*Stated goal*
Extract every line below that contains the word "wide".

START Dataset extract

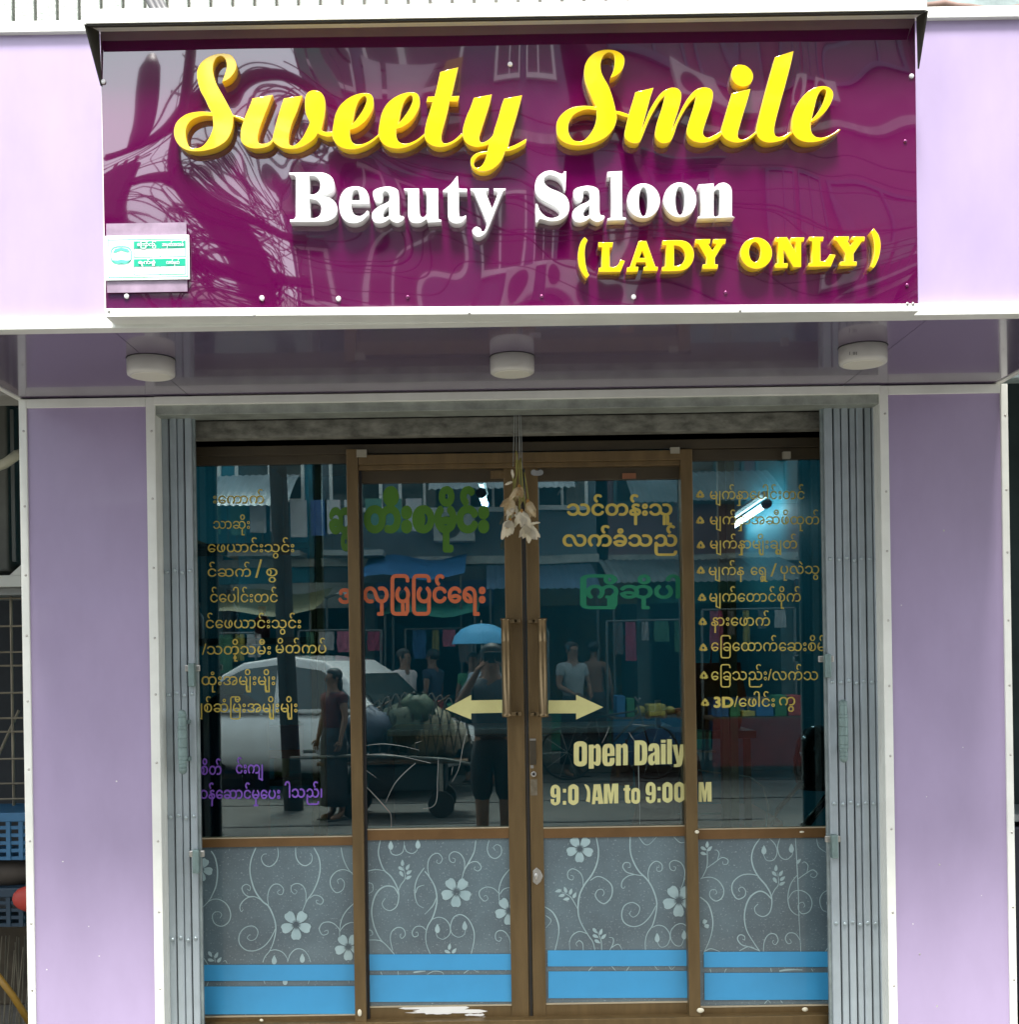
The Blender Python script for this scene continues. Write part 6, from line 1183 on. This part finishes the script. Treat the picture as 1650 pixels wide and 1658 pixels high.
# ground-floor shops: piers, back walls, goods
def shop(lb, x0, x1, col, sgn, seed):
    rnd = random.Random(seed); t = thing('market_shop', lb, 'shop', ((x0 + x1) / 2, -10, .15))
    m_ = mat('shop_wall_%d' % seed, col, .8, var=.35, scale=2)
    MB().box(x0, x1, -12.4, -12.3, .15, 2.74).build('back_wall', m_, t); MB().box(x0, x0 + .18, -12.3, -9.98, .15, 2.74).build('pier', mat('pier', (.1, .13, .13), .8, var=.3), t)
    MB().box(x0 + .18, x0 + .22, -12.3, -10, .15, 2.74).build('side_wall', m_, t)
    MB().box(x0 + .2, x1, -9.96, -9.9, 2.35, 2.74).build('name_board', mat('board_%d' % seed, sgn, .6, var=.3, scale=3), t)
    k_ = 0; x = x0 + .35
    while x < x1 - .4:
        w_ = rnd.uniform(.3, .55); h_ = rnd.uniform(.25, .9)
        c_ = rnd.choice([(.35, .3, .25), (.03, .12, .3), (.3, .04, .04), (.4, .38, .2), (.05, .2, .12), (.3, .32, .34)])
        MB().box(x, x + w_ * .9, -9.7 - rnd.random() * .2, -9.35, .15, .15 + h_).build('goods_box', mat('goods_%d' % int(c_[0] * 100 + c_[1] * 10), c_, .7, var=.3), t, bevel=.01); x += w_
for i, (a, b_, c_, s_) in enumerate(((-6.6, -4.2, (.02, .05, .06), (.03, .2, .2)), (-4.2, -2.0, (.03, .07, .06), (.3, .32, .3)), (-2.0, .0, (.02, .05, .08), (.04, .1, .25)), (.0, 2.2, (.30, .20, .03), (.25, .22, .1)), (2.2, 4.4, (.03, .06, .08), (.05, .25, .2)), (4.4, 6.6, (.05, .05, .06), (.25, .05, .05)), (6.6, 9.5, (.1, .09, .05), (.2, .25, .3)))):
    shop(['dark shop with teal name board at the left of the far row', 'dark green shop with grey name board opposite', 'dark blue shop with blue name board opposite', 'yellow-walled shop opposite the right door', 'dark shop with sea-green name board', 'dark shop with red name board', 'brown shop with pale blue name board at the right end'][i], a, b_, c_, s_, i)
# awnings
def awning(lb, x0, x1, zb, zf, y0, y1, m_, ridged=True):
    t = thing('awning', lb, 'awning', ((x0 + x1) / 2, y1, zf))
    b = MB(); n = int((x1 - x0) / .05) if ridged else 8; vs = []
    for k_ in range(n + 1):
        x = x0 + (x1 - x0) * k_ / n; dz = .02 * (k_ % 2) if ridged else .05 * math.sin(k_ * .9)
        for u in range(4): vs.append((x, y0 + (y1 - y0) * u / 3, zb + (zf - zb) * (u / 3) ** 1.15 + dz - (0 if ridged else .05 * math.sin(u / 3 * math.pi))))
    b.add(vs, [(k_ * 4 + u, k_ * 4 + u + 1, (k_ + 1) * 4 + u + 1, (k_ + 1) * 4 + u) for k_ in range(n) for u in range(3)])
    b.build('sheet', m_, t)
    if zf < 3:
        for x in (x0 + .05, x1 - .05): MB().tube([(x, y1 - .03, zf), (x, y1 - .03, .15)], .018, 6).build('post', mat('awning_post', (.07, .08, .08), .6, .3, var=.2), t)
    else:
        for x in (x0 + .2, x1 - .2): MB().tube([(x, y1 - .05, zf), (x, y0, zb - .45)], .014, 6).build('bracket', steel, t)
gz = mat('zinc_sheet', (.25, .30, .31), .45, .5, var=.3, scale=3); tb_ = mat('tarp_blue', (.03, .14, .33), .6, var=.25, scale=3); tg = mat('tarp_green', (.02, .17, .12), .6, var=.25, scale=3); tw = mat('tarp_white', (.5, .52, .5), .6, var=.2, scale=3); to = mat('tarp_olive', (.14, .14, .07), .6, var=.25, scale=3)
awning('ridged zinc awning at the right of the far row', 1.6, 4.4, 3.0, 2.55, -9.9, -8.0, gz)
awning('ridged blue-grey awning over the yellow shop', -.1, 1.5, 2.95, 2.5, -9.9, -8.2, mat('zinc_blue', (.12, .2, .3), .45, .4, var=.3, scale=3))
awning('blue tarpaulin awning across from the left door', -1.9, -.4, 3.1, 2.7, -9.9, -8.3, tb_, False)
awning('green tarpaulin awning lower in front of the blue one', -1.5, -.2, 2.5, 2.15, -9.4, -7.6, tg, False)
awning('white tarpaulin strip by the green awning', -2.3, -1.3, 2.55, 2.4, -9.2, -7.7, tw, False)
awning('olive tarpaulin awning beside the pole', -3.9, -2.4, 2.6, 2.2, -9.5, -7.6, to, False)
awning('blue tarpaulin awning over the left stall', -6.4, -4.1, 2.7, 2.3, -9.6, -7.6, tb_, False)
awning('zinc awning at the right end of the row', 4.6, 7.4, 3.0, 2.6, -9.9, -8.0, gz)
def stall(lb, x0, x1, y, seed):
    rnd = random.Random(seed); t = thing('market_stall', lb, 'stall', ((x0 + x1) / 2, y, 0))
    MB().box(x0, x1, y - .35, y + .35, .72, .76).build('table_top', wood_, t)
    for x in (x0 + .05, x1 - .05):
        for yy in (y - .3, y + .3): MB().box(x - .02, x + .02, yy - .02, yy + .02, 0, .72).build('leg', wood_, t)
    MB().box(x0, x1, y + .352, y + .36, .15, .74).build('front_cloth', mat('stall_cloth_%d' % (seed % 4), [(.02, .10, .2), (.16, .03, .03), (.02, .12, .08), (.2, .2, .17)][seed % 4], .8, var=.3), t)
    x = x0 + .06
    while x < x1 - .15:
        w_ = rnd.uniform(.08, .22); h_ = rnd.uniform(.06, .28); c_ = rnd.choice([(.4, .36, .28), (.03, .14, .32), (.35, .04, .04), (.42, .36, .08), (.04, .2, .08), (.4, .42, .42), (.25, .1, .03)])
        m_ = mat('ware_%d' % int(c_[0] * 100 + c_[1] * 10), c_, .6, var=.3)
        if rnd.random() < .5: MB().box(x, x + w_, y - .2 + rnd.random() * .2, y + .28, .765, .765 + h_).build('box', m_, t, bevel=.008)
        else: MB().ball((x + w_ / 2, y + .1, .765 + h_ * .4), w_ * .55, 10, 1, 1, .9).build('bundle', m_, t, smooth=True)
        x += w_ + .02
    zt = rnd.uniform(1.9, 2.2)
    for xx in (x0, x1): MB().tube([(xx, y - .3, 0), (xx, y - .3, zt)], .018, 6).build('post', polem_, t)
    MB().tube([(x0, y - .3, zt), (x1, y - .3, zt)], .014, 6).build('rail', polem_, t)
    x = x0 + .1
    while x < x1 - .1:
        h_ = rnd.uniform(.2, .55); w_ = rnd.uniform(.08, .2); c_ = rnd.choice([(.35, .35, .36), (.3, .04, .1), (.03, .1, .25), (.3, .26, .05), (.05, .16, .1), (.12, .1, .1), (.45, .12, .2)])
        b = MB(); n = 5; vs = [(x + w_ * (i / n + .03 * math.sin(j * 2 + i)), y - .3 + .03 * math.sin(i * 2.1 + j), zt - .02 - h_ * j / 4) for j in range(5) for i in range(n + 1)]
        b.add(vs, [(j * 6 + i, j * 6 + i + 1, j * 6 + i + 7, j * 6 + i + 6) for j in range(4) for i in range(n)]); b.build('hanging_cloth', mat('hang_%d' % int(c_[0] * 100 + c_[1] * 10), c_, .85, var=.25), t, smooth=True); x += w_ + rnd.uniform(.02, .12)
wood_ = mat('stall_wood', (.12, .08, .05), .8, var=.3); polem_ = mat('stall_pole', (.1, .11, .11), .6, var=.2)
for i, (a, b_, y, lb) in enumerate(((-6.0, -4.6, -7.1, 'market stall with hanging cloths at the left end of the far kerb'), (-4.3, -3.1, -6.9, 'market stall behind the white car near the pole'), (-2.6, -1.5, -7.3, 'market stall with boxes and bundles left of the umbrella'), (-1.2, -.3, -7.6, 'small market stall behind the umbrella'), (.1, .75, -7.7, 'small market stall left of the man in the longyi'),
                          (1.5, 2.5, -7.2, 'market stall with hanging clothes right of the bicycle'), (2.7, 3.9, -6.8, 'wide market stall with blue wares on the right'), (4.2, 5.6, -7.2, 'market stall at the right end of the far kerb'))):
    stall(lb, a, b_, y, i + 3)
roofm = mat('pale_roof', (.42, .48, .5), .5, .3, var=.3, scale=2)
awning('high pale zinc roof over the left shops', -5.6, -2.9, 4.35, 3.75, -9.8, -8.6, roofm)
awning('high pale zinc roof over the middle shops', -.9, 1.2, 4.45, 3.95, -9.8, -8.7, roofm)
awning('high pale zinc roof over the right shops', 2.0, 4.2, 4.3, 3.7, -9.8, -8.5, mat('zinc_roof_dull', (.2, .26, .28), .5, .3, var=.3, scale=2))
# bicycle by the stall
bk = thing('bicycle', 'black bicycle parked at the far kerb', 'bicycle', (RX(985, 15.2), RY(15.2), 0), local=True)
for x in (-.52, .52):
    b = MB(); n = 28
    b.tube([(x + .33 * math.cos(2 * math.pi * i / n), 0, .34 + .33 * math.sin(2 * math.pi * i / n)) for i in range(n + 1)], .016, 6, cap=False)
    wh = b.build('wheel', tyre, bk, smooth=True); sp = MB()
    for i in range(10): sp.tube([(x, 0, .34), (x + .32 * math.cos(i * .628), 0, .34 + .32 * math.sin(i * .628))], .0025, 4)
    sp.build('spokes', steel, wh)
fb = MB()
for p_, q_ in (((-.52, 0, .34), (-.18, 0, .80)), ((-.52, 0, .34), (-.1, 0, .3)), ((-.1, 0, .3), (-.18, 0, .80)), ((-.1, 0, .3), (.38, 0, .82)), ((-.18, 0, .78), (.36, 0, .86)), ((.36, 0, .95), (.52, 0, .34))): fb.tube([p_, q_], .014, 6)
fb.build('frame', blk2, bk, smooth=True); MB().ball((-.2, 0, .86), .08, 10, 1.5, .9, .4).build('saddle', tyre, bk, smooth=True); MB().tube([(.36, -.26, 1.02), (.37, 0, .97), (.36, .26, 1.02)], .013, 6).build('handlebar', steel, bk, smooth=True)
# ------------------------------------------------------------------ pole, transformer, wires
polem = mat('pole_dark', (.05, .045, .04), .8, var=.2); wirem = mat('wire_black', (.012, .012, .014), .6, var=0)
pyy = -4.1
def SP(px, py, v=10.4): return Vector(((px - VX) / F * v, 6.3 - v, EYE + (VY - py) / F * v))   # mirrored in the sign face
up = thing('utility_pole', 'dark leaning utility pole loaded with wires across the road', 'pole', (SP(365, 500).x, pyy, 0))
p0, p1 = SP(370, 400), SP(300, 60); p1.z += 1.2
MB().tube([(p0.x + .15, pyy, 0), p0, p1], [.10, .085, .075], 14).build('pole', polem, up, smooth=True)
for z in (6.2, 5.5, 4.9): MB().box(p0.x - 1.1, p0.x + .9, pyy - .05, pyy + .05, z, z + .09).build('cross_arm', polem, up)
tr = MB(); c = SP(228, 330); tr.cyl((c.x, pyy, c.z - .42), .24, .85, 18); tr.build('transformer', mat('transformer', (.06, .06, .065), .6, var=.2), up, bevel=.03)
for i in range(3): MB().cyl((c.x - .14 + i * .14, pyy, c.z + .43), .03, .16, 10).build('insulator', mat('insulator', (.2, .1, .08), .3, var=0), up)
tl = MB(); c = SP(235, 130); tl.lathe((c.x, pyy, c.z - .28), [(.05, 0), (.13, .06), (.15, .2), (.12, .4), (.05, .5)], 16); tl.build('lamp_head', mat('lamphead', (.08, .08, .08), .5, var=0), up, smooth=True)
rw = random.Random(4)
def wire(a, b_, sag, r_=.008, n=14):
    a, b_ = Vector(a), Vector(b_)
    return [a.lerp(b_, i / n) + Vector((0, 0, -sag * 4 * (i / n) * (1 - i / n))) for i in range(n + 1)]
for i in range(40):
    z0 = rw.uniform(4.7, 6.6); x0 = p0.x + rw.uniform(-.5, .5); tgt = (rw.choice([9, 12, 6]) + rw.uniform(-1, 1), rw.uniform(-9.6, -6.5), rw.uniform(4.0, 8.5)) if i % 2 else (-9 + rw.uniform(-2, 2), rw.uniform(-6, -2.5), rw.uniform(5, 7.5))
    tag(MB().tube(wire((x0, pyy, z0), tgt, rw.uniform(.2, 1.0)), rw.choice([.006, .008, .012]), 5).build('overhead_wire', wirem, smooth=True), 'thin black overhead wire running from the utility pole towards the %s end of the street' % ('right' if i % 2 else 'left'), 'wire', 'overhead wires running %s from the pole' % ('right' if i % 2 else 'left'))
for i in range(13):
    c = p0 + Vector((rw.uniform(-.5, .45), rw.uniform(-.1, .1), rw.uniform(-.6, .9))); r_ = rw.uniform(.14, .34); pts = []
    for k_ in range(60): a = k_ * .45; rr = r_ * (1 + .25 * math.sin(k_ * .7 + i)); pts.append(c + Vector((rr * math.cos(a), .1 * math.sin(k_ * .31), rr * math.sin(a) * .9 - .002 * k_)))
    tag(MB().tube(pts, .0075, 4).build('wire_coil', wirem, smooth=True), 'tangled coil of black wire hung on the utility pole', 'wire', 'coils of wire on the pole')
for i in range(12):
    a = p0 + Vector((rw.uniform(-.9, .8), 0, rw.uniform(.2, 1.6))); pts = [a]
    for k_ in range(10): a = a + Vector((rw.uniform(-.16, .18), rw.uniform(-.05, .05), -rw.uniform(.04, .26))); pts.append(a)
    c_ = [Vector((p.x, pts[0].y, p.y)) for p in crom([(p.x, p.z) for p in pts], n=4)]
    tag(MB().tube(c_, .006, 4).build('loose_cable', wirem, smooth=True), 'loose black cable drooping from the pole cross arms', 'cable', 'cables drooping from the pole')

END Dataset extract

*The output*
The Blender Python script for this scene continues. Write part 6, from line 1183 on. This part finishes the script. Treat the picture as 1650 pixels wide and 1658 pixels high.
                          (1.5, 2.5, -7.2, 'market stall with hanging clothes right of the bicycle'), (2.7, 3.9, -6.8, 'wide market stall with blue wares on the right'), (4.2, 5.6, -7.2, 'market stall at the right end of the far kerb'))):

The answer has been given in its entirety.